● **Task instructions**
Up to and including the line that contains "PI = math.pi", write out each line of the material from its first line, exactly.

● **Data shown**
--------------------------------------------------
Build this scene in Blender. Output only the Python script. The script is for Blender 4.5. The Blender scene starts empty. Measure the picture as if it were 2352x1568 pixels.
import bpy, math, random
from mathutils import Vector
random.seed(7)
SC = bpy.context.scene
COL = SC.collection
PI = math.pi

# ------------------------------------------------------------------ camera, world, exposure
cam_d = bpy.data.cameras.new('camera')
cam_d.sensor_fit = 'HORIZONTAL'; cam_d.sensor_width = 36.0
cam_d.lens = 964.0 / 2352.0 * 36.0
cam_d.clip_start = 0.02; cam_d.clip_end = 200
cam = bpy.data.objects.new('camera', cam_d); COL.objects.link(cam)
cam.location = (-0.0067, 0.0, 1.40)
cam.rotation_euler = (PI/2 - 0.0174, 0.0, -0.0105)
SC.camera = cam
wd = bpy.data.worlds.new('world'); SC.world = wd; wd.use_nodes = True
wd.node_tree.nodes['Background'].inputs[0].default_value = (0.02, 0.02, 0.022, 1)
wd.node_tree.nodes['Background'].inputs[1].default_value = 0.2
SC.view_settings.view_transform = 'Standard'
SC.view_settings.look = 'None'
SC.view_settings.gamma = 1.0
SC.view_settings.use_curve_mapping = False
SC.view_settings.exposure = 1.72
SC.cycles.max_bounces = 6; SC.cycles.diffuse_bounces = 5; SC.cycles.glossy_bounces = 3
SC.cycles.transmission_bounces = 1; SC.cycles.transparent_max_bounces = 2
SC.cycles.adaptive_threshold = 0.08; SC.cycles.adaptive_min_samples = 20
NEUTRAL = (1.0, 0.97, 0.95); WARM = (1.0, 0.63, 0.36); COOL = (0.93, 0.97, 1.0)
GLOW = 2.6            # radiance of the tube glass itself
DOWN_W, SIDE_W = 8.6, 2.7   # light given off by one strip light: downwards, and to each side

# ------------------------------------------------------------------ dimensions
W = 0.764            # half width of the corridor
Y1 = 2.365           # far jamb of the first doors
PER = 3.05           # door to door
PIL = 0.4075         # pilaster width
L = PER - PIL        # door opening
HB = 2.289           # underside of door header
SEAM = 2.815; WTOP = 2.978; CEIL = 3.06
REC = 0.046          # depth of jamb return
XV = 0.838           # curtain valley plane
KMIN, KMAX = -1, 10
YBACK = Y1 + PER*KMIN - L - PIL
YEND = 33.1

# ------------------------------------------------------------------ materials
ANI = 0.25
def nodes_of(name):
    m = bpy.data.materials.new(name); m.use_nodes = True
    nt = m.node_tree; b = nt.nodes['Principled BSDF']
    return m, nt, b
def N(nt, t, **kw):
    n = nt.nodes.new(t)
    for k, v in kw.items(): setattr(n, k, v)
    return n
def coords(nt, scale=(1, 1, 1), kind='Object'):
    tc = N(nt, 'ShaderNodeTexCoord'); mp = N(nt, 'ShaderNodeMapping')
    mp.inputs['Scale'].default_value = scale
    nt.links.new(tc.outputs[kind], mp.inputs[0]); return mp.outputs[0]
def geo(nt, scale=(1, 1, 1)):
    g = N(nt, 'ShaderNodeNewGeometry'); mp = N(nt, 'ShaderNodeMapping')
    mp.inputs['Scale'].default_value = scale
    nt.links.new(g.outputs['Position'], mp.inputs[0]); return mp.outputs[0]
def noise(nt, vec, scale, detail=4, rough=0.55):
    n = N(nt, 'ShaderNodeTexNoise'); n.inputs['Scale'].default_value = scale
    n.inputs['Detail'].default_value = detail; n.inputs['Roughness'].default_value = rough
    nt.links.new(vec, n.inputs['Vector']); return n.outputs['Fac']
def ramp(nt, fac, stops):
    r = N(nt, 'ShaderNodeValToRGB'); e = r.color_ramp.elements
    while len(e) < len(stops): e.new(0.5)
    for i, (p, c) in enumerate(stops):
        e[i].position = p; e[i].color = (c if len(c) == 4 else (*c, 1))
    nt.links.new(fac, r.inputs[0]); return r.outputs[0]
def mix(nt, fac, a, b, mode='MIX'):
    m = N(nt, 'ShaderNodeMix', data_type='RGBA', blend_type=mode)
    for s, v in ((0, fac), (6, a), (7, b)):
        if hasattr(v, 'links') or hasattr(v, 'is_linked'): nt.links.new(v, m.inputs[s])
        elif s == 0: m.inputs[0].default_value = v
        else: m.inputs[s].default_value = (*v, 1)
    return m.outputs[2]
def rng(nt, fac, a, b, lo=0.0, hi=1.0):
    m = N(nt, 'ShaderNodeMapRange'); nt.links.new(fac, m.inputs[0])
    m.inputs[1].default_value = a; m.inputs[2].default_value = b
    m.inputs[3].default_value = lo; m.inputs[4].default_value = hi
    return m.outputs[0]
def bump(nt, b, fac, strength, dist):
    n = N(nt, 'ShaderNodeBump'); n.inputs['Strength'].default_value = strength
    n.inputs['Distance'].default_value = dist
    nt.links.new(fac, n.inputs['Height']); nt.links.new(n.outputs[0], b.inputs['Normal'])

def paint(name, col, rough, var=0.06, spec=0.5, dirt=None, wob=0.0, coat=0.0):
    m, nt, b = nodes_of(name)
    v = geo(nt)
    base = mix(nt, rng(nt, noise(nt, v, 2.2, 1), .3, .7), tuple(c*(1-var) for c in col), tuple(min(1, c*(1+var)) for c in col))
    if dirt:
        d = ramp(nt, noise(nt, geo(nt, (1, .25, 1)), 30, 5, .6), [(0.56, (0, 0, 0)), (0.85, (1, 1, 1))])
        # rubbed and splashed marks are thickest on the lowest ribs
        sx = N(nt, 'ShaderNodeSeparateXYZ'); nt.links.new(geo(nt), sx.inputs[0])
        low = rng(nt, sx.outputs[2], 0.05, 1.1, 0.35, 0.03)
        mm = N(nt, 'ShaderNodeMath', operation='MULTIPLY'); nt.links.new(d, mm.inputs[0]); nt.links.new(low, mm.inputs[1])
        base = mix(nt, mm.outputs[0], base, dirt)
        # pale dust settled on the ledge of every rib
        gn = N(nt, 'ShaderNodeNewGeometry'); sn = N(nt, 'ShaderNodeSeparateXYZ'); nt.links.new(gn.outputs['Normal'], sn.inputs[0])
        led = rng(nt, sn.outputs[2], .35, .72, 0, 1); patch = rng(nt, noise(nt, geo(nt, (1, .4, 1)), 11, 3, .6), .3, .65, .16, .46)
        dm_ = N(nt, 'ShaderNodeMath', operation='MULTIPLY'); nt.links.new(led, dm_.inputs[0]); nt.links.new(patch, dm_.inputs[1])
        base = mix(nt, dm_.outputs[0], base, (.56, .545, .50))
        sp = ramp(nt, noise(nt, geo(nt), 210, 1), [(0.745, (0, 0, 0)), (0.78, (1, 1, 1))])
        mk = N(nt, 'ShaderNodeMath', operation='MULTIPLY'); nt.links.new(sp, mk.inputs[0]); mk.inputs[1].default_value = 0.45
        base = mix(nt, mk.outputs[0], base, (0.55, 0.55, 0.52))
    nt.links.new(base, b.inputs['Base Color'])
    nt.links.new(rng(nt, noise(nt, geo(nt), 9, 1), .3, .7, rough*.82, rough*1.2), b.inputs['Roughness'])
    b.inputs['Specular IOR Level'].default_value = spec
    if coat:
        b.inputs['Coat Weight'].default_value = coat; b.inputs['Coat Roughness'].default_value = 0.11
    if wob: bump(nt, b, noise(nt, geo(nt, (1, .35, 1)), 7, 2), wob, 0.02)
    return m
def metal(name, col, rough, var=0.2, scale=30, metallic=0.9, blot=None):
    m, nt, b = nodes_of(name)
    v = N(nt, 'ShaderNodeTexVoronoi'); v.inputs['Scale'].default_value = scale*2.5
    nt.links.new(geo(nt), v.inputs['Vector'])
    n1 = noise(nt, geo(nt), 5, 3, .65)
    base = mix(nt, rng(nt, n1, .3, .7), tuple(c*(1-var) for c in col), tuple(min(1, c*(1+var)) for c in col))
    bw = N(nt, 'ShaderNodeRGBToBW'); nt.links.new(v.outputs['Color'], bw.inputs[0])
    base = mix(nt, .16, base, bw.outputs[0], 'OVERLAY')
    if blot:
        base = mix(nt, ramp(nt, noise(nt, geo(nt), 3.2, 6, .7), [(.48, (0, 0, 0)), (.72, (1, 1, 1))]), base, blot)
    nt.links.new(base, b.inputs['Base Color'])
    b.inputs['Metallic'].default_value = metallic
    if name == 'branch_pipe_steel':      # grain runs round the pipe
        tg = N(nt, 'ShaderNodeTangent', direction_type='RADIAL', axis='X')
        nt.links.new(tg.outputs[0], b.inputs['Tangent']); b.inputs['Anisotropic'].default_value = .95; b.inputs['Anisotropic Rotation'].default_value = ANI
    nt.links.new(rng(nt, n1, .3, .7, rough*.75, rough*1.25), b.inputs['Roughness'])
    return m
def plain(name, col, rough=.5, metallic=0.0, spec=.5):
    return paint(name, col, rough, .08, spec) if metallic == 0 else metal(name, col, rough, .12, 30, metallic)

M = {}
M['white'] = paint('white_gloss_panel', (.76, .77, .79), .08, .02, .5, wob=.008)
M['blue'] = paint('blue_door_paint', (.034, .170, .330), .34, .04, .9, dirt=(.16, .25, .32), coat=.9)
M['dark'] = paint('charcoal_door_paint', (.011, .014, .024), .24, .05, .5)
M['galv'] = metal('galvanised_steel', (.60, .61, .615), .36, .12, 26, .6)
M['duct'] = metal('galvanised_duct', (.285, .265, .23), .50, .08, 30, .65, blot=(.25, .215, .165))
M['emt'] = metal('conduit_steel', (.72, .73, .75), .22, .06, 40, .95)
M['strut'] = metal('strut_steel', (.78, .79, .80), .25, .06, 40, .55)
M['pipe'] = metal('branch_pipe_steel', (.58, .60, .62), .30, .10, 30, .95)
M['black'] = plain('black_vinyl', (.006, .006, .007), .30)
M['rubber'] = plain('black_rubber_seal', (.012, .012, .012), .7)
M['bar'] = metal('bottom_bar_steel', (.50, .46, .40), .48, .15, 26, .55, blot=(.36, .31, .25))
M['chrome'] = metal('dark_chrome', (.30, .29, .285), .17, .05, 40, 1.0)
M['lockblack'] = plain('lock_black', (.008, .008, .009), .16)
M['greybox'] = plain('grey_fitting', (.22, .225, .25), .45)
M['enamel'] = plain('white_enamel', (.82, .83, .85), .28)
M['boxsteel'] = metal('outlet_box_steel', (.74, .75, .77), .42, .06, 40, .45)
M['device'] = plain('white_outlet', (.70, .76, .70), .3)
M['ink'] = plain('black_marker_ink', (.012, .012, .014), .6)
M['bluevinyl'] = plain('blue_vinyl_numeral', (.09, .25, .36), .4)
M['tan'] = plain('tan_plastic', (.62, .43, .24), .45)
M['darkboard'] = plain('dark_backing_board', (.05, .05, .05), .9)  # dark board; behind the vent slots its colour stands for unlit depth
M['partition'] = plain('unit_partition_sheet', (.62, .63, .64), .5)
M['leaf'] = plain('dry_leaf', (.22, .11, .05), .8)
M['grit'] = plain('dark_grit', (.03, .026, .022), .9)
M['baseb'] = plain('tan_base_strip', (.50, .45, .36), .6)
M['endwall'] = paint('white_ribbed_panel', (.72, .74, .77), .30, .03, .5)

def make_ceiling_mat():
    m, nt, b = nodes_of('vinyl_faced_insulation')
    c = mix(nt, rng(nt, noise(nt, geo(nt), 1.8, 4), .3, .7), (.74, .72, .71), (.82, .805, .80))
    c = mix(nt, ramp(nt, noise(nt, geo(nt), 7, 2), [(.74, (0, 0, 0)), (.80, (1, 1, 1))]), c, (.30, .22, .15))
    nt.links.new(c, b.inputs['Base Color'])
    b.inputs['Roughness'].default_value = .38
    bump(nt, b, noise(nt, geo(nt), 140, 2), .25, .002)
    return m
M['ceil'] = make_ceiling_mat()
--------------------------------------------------
● **Written solution**
Build this scene in Blender. Output only the Python script. The script is for Blender 4.5. The Blender scene starts empty. Measure the picture as if it were 2352x1568 pixels.
import bpy, math, random
from mathutils import Vector
random.seed(7)
SC = bpy.context.scene
COL = SC.collection
PI = math.pi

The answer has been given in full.